Auf den ersten Blick scheint der Kampf gegen die Banden mittlerweile zwar Erfolge zu zeitigen. 2023 sind im Hafen von Antwerpen 121 Tonnen Kokain beschlagnahmt worden, in diesem Jahr bisher 35 Tonnen. Rückläufig waren die Sicherstellungen auch im Hafen von Rotterdam, dem grössten des Kontinents.
Es braucht weitere Anstrengungen
Die belgischen und niederländischen Zollbehörden führen das auf die schärferen Kontrollen zurück, was die Händler dazu zwinge, auf andere Häfen auszuweichen.
Der Chef der nationalen Polizei Belgiens in Antwerpen glaubt dagegen, dass die Händler Wege und Mittel gefunden hätten, die Kontrollen zu umgehen und die Waren durch den Hafen zu schmuggeln.
Auch Kriminalisten sind der Meinung, dass ein Schlag gegen ein Netzwerk nicht reiche, um das Drogengeschäft lahmzulegen – und sei er auch so spektakulär wie jener der belgischen Polizei.
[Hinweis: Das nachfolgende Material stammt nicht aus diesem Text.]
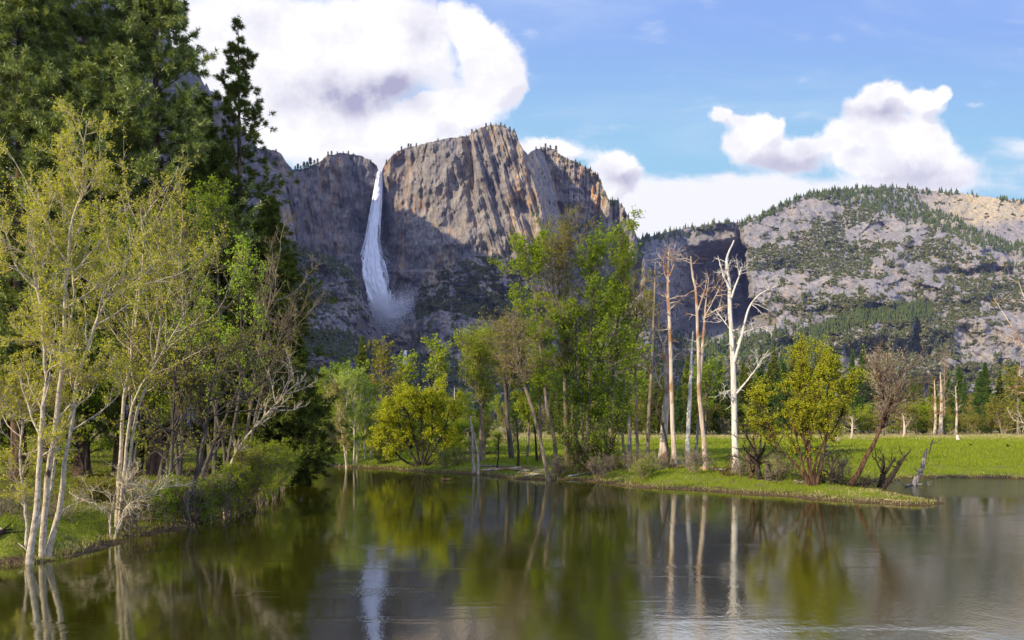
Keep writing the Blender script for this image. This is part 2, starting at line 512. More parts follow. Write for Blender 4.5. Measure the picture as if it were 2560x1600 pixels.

Die mit Drogen zu erzielenden Gewinne sind riesig und stellen für kriminelle Organisationen eine grosse Verlockung dar. Werden Drogenbosse von den Behörden aus dem Verkehr gezogen, springen meist sogleich andere Händler ein.
In Belgien, aber auch in den Niederlanden herrscht daher die Furcht, dass sich Drogenhändler in der Geschäftswelt einnisten und auch danach trachten, die Verwaltung und die Justiz zu unterwandern. Weder Belgien noch die Niederlande sind bereits «Narco-Staaten», wie das in politischen Debatten manchmal polemisch behauptet wird.
Aber beide Länder werden weiterhin grosse Anstrengungen unternehmen müssen, um die Netzwerke der Drogenhändler einzugrenzen. Die Infrastruktur mit den beiden Grosshäfen von Antwerpen und Rotterdam ist auch für Kriminelle einfach zu gut.